NYT. Guardian. BBC. CNN. NPR.

If you can't find RSS feeds for your newspaper/etc, try searching for them at Syndic8 - a very big catalog; at BlogLines - a catalog of all the feeds bloglines users subscribe to, which is just about everything on the planet; or maybe at Technorati, which is a weblog/feed tracker.

Local and Specialist sources

If you have a local/regional newspaper without a feed, it'll be worth calling their IT guys and ask them very nicely to set up an RSS feed. It's easy, but usually best done by the IT department's perl hacker, rather than by the editorial people. Then you can also ask for a keyword search feature...!

Many of the best specialist sources (Alertnet, for example) don't produce RSS at all. Again, it's worth asking them to. Alertnet is big enough to be syndicated various places, though, as we'll see.

If you're completely out of luck, it's sometimes possible to hire someone to write a "scraper": a small Web program which reads a site's HTML and produces rough-and-ready RSS from it. Check the howto docs at syndic8 for some pointers.

Keyword Search

Yahoo News is the place to go. Start at their Advanced News Search page. Enter your keywords/conditions, and press the search button. On the right-hand side of the results page you'll see an orange button: View as RSS: . Click that button, to bring a page of RSS into your browser window. Copy the URL of this page, and subscribe to it.

I haven't tried Yahoo's language-specific search. I tried selecting specific categories, and it seemed to be OK, but I suspect you might be better to refine the search terms than to restrict to particular categories. Try both, and see.

Google News has keyword search, and vast amounts of news, but no RSS. Here's an experimental scraper. Results are mixed. If you use a too-generic search, you'll likely find many many versions of exactly the same news item - from all the local newspapers across America who republish the AP wire. But a search which includes a source-specific keyword (tsunami alertnet), or exclusions (tsunami -"press release"), can work really well.

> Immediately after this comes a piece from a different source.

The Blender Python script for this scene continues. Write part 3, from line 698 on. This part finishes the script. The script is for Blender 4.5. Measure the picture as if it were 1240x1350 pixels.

MSN Search, in Beta, I haven't tried it.

Weblogs

Often, you can find a good weblog you're specifically interested in. Example: http://bdheart.blogspot.com/. Finding them might be harder; use word-of-mouth, or the weblog search engines.

Feedster, Blogdigger and Technorati not only search lots of weblogs, they also produce search results as an RSS feed. The search at Bloglines is good. PubSub should also work for this, but hasn't come through for me yet.

Serendipity Engines

Try http://flickr.com/photos/tags/....someword... or http://del.icio.us/tag/...someword.... You might get lucky.

Commerical News Providers

Finally, there are dozens of good news providers who'll take your money and deliver you news. I've dealt with Moreover and Factiva before; they have content, and moreover produce good RSS.